В субботу, когда парижане обнаружили, что в их городе объявили чрезвычайное положение, в Вене был открыт второй раунд многосторонних переговоров по урегулированию сирийского кризиса. После пяти часов обсуждения на встрече в Вене был зафиксирован еще один небольшой шажок вперед: участники согласились пойти на диалог с оппозицией (кроме Фронта ан-Нусра, которые признан террористической организацией) и начать работать над политическим переходом, который должен занять 18 месяцев. Дипломаты в Вене не озвучивали готовность включить сирийского президента Башара Асада в переговоры, тогда как Россия продолжила посылать неоднозначные сигналы о готовности помочь в низвержении его режима. И в самом деле, российская военная операция в Сирии зашла в тупик; дальнейшие авиаудары мало влияют на ситуацию в поле, а риски технических проблем и террористических атак продолжают расти. Победа над ИГИЛ никогда не была основной целью этой демонстрации силы, но теперь Москве придется иметь дело со стремительно повышающейся угрозой терактов, особенно на Северном Кавказе.
Путин, похоже, охотно рассказывал о российском опыте в отношении таких угроз на саммите «большой двадцатки» в Анталии, и похоже, он считает, что смещение фокуса с изменения климата на сирийскую катастрофу работает в его пользу. Он решил – весьма внезапно – не ехать на саммит АТЭС на этой неделе, и провел встречу с Обамой на полях саммита G20, чтобы обсудить военную операцию в Сирии. Российский президент явно хочет получить максимум дивидендов от якобы позиции силы, которую РФ построила в Сирии, и убедить нерешительный и сомневающийся Запад наконец перевернуть страницу «замороженного» конфликта в Украине, а также признать РФ незаменимым игроком на международной арене. Возобновившиеся в Донбассе нарушения режима прекращения огня должны были усилить аргумент, но вместо этого напомнили об участии России в манипуляциях конфликтом.

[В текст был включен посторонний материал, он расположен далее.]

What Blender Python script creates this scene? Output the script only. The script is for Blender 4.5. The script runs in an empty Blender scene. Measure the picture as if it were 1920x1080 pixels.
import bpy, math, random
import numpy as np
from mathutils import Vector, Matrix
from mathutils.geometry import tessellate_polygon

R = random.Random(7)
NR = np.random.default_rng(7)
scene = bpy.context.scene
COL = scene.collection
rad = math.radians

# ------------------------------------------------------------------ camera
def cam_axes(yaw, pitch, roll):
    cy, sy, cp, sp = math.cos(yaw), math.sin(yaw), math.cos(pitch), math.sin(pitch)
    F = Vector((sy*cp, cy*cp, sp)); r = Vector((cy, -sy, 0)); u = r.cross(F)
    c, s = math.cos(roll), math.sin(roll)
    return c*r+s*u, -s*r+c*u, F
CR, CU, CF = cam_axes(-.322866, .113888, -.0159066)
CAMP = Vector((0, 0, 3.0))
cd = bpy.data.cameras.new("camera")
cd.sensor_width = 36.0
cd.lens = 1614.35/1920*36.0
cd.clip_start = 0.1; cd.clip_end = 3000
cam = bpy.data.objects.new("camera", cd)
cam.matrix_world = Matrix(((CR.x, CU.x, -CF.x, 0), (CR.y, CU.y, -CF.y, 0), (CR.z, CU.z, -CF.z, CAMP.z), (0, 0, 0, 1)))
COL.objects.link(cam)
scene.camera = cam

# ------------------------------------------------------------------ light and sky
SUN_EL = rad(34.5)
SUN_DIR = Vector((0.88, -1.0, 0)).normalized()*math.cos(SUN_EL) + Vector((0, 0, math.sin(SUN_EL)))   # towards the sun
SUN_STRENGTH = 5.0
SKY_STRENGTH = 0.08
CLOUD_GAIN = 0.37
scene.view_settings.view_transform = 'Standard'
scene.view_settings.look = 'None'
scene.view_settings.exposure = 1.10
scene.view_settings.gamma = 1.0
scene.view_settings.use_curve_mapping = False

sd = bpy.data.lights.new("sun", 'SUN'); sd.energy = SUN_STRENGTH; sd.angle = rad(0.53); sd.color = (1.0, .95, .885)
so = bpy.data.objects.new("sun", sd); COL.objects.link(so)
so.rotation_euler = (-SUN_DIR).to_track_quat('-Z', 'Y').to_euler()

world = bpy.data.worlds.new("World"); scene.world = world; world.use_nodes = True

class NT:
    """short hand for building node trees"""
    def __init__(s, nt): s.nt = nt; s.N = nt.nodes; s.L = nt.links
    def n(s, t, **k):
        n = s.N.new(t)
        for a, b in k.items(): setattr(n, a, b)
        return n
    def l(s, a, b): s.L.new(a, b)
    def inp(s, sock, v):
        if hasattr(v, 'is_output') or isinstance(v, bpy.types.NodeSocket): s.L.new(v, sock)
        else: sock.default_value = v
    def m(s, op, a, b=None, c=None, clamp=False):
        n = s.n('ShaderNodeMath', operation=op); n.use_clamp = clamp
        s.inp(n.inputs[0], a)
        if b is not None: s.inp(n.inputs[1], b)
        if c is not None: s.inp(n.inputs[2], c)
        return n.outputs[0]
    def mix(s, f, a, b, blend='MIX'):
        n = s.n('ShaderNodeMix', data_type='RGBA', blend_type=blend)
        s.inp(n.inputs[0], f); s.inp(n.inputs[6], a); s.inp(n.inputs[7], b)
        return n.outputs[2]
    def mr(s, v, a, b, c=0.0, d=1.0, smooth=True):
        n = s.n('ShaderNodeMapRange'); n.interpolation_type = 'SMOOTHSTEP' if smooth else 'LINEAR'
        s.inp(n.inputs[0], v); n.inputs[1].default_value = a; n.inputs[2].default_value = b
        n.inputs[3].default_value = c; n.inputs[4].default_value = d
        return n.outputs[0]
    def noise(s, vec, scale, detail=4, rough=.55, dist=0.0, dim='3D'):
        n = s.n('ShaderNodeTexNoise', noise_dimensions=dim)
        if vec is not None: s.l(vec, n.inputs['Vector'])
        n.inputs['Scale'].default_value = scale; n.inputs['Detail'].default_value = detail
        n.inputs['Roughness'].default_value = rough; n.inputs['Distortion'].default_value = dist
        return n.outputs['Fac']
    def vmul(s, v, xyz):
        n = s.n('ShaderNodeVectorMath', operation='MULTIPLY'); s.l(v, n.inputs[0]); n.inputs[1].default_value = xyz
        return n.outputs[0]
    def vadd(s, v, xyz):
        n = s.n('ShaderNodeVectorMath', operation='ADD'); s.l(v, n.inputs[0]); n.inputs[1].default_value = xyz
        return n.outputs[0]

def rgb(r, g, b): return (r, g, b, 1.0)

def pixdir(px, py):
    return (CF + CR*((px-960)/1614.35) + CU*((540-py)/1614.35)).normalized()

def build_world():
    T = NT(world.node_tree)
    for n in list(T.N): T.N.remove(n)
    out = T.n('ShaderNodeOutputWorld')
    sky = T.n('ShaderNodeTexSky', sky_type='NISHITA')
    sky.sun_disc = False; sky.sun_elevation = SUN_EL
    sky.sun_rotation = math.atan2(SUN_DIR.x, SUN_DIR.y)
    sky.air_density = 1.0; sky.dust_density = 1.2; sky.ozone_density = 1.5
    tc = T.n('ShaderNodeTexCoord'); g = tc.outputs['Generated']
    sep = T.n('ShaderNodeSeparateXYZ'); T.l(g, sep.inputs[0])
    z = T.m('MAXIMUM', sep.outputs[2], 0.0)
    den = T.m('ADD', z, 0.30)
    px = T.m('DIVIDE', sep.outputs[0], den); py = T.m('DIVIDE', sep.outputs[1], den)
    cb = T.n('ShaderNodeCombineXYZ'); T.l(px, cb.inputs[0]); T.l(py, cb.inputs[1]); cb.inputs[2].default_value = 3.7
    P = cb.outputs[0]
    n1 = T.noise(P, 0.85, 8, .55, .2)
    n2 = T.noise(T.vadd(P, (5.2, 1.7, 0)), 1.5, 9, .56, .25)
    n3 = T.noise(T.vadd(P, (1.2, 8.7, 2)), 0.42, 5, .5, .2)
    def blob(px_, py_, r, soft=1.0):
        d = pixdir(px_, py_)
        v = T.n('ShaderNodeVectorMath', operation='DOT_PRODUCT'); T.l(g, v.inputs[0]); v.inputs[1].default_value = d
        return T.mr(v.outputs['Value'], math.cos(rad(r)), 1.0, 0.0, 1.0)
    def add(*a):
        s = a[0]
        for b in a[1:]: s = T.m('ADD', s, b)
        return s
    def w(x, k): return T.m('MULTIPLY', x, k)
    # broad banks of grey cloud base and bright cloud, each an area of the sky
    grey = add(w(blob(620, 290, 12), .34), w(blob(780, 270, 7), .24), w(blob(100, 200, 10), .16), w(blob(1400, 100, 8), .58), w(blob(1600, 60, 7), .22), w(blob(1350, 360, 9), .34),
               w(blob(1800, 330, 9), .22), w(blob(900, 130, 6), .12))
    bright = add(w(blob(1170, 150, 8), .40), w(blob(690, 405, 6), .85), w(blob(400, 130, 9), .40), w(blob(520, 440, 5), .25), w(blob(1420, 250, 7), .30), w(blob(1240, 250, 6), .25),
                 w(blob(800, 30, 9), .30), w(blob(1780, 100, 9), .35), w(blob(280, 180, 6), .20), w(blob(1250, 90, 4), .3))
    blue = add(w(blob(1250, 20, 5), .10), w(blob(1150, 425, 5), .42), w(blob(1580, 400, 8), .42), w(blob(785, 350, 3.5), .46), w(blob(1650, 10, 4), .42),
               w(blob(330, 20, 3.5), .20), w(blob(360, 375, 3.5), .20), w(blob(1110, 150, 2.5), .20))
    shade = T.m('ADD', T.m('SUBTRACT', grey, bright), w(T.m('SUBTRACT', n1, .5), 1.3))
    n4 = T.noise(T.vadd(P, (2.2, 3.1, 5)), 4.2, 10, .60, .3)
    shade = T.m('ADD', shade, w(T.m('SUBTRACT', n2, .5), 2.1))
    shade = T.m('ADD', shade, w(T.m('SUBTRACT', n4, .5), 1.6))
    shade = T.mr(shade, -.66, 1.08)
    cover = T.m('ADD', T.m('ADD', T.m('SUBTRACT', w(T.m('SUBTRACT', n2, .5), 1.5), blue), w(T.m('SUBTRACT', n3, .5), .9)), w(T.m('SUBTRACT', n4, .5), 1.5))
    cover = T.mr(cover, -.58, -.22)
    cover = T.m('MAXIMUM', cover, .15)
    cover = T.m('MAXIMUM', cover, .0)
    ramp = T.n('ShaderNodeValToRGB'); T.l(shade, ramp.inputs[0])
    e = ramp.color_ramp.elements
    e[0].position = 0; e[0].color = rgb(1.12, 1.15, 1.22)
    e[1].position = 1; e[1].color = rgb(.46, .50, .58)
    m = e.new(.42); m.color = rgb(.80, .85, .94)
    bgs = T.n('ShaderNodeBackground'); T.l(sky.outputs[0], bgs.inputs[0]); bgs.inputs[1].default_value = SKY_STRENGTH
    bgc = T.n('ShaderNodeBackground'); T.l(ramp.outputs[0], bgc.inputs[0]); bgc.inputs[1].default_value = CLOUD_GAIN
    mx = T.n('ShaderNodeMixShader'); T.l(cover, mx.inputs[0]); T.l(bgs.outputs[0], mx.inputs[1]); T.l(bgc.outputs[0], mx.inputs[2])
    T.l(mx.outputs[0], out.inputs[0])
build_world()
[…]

Обама не может игнорировать тот факт, что Путин провел большую часть прошедшей недели во встречах со своим высшим военным руководством, обсуждая обновление российской военной мощи и, в особенности, модернизацию стратегического ядерного потенциала. Плохо организованная «утечка» о автономной торпеде дальнего радиуса действия, способной наносить серьезный ущерб побережью за счет радиационного заражения вызывает особое беспокойство, поскольку это оружие, по сути, представляет собой высокотехнологическую «грязную бомбу». Путин, похоже, решительно настроен превратить ядерное оружие в используемый инструмент политики, и тестовый запуск двух ракет Булава с недавно построенной подлодки Владимир Мономах посреди саммита «двадцатки» подчеркнул это. Путину удалось убедить США и НАТО, что ядерную угрозу со стороны РФ нужно воспринимать всерьез, но это вряд ли подтолкнет их к тому, чтобы сотрудничать с ней в сфере противодействия терроризму. Кроме того, планы по расходам на российские стратегические силы мало совместимы с экономическим спадом, который переживает сейчас страна.

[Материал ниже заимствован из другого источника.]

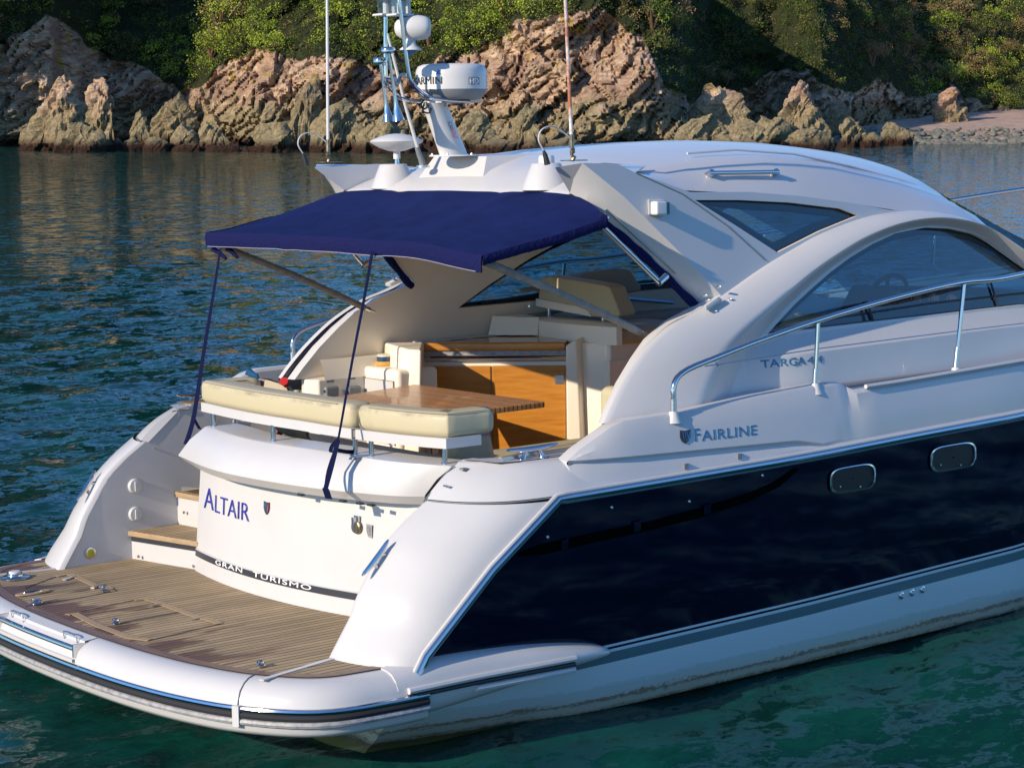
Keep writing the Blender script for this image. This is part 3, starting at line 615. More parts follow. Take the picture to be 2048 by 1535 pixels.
# cleats
def cleat(name, a, c, nrm, h=.05):
    a, c, nrm = V(a), V(c), V(nrm).normalized(); L = (c-a).length; t_ = (c-a).normalized(); mid_ = (a+c)/2
    b = B(); N = 14
    pts = [a.lerp(c, k/N) + nrm*(h+.012*(abs(k/N-.5)*2)**2) for k in range(N+1)]
    b.tube(pts, [.004+.012*sqrt(max(0, 1-(abs(k/N-.5)*2)**1.6)) for k in range(N+1)], 10)
    for s in (-1, 1):
        b.tube([mid_+t_*(s*L*.20), mid_+t_*(s*L*.16)+nrm*h*.5, mid_+t_*(s*L*.11)+nrm*h], [.020, .010, .012], 10)
    b.lathe(mid_+t_*L*.20, [(.024, 0), (.022, .006), (.0, .007)], 14, nrm); b.lathe(mid_-t_*L*.20, [(.024, 0), (.022, .006), (.0, .007)], 14, nrm)
    return b
for m in (1, -1):
    cleat('c', V((.96, -1.665, 1.43)), V((1.28, -1.695, 1.435)), (0, 0, 1)).mir(m).mk('mooring_cleat', CHROME, yacht)
    cleat('c', P(742, 1160, y=-1.50), P(795, 1088, y=-1.53), (-.8, -.15, .45), .06).mir(m).mk('mooring_cleat', CHROME, yacht)
    B().box((-.0, -.0, 0), (.9, .012, .018)).xf(Matrix.Translation((.95, -1.65, 1.438)) @ Matrix.Rotation(R(2), 4, 'Z')).mir(m).mk('sheet_track', STEELD, yacht)
    B().prism([V((1.0, -1.64, 1.436)), V((1.9, -1.60, 1.436)), V((1.9, -1.55, 1.436)), V((1.0, -1.55, 1.436))], [V((1.0, -1.64, 1.441)), V((1.9, -1.60, 1.441)), V((1.9, -1.55, 1.441)), V((1.0, -1.55, 1.441))]).mir(m).mk('teak_deck_strip', TEAK, yacht, 0)
#PART2
# ================================================================== COCKPIT
for m in (1, -1):
    B().grid([[V((.84, -1.452, 1.434)), V((.84, -1.45, 1.0)), V((.84, -1.44, .90))], [V((1.0, -1.54, 1.436)), V((1.0, -1.46, 1.15)), V((1.0, -1.44, .90))], [V((1.9, -1.54, 1.436)), V((1.9, -1.45, 1.15)), V((1.9, -1.42, .90))], [V((3.45, -1.40, z)) for z in (1.70, 1.2, .90)]]).mir(m).mk('cockpit_side', LIN, yacht, 30)
    B().grid([[V((.84, -1.452, 1.4345)), V((1.0, -1.54, 1.4365)), V((2.0, -1.54, 1.437))], [V((.9, -1.66, 1.4345)), V((1.0, -1.70, 1.4345)), V((2.0, -1.74, 1.434))]]).mir(m).mk('coaming_top', GEL, yacht, 30)
B().box((.86, -1.43, .86), (3.5, 1.43, .92)).mk('cockpit_floor', TEAK, yacht, 0)
for m in (1, -1):
    bev(B().prism([V((1.80, -1.475, .9)), V((1.86, -1.40, .9)), V((3.6, -1.39, .9)), V((3.6, -1.52, .9)), V((1.84, -1.58, .9))], [V((1.80, -1.475, 1.535)), V((1.86, -1.40, 1.535)), V((3.6, -1.39, 1.60)), V((3.6, -1.52, 1.60)), V((1.84, -1.58, 1.545))]).mir(m).mk('cockpit_side_pillar', LIN, yacht), .012, 3)
    B().grid([[V((x, -1.39-.01*k, z)) for x in (1.90, 2.3, 2.8, 3.3, 3.6)] for k, z in ((0, 1.53), (2, 1.60), (5, 1.66))]).mir(m).mk('side_shelf', LIN, yacht)
# bench: bases and cushions
bev(B().box((.86, -1.42, .92), (1.42, .92, 1.20)).mk('bench_base', LIN, yacht), .01)
bev(B().box((1.422, -1.42, .92), (2.78, -.50, 1.20)).mk('bench_base', LIN, yacht), .01)
def cushion(name, a, c, mt=CUSH, r=.03, rot=0, parent=None):
    a, c = V(a), V(c); ctr = (a+c)/2; b = B().box(a-ctr, c-ctr).xf(Matrix.Translation(ctr) @ Matrix.Rotation(rot, 4, 'Z')); return bev(b.mk(name, mt, parent or yacht), r, 4)
cushion('seat_cushion', (.87, -.55, 1.20), (1.44, .90, 1.29))
cushion('seat_cushion', (.87, -1.40, 1.20), (1.44, -.56, 1.29))
cushion('seat_cushion', (1.45, -1.40, 1.20), (2.76, -.48, 1.285))
b = cushion('back_cushion', (2.18, -1.40, 1.29), (2.30, -.98, 1.66), r=.05); 
# backrest on stanchions
fx = lambda y, z=0: .655+.10*((y+.15)/1.1)**2
def fp(px, py): return PS(px, py, fx)
zf = 1.495
pA = [P(*q, z=zf) for q in ((402.7, 822), (450, 833), (497, 843), (548, 852), (599, 860), (650, 869), (703, 877))]
pB = [P(*q, z=zf) for q in ((711, 878), (757, 884), (804, 889.5), (850, 894), (892.5, 897.5))]
hk = [pA[0]+V((.36, .0, 0)), pA[0]+V((.20, .03, 0)), pA[0]+V((.06, .03, 0))]; tk = [P(930, 893, z=zf), P(963, 889, z=zf), P(963, 889, z=zf)+V((.09, -.01, 0))]
gA = smooth_path(hk+[pA[0]+V((.0, -.02, 0))]+pA[1:], 5); gB = smooth_path(pB[:-1]+[pB[-1]+V((.005, .02, 0)), pB[-1]+V((.035, .0, 0))]+tk, 5)
def flat0(l): return [V((p.x, p.y, 0)) for p in l]
for g, gg in ((flat0(gA), flat0([pA[0]+V((.05, .01, 0))]+pA)), (flat0(gB), flat0(pB+tk[:2]))):
    fr = sweep(gg, [(0, zf), (.012, zf), (.012, zf+.042), (.10, zf+.042), (.10, zf+.053), (0, zf+.053)]).mk('backrest_shelf', GEL, yacht, 20)
    sec = [(x+.002, z+zf+.051) for x, z in rrect(.165, .132, .038, 5)]
    b_ = sweep(g, sec, .045).mk('backrest_cushion', CUSHW, yacht, 60)
    def side_(i): t_ = g[min(i+1, len(g)-1)]-g[max(i-1, 0)]; return V((-t_.y, t_.x, 0)).normalized()
    for d_ in (.0085, .158):
        B().tube([p+side_(i)*d_+V((0, 0, zf+.051+.126)) for i, p in enumerate(g[3:-3], 3)], .0026, 5).mk('piping', CUSH2, b_)
for px, py in ((428, 853), (547, 883), (711, 909), (743, 913), (890, 929)):
    p = P(px, py, z=1.405)
    B().tube([p, p+V((0, 0, .095))], .0135, 12).mk('backrest_post', CHROME, yacht)
    B().lathe(p, [(.022, .004), (.020, .009), (0, .009)], 16).mk('post_base', CHROME, yacht)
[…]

Институт G20 измеряет возможности стран-членов участвовать в разрешении проблем глобального значения, включая терроризм, фокусируясь на их экономических показателях. И в этом плане Российская Федерация деградировала от статуса разочарования до проблемы. Россия не может надеяться, что внезапный взлет цен на нефть станет волшебным решением всех ее проблем. Она также не может признать, какой вред ее репутации нанесло раскрытие спонсируемой государством допинговой программы. Правительство обещает, что рецессия России закончится в середине 2016 года. Но она вряд ли верит собственному бюджету (рассчитанному, исходя из цен на нефть на уровне $50 за баррель).

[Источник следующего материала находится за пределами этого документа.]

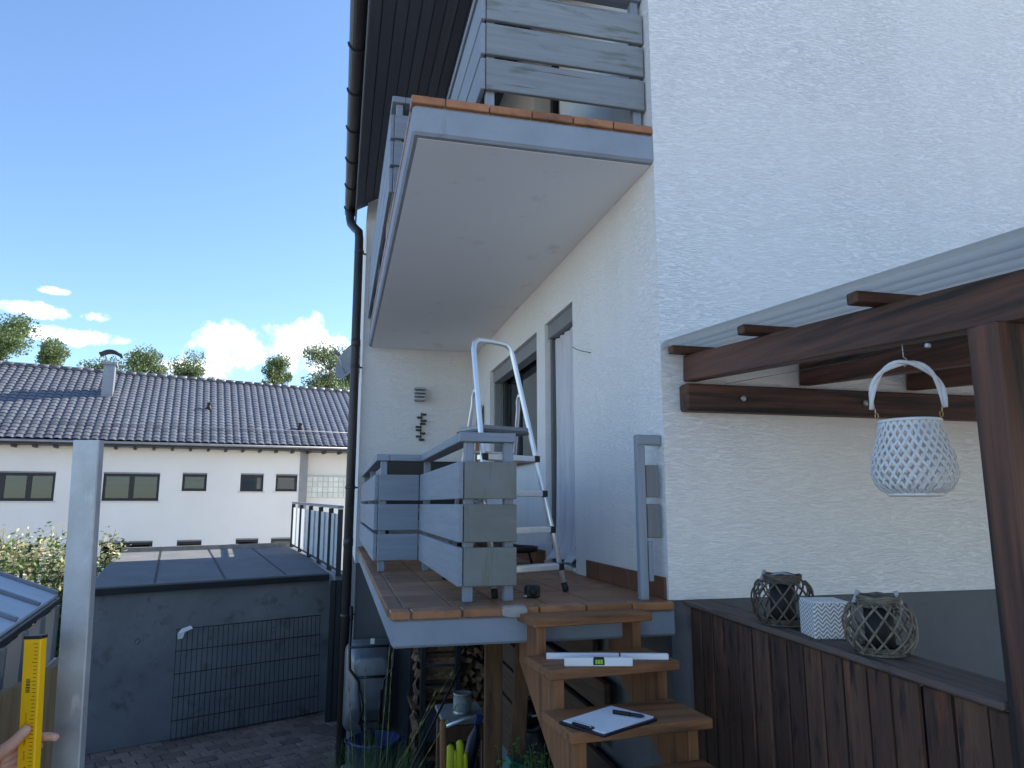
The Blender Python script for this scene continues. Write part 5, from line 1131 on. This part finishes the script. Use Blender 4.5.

Шаткое экономическое положение страны ограничивает возможности внешней политики Путина, вынуждая его действовать на опережение, не задумываясь о последствиях. Это вынуждает противников РФ на Западе и ее партнеров в Китае, Казахстане и Турции опасаться нового «удара» Кремля. Обычно надежная политика дипломатических переговоров с Россией не работает, поскольку Путина больше не заботит уважение, и он считает себя вправе нарушать любое обязательство, вынуждающее его сдерживаться. Его оппонент Михаил Ходорковский предупреждает, что совместные усилия по борьбе с терроризмом, какими бы полезными они не казались, не позволят преодолеть фундаментальное различие ценностей между Западом и нынешней Россией. Поэтому со стороны американского руководства нужны новые лидерские решения, которые позволят сплотить Запад для прекращения войны в Сирии и разрешения украинского конфликта – оба эти пункта необходимы для того, чтобы уже постпутинская Россия однажды вновь смогла построить партнерские отношения с Западом.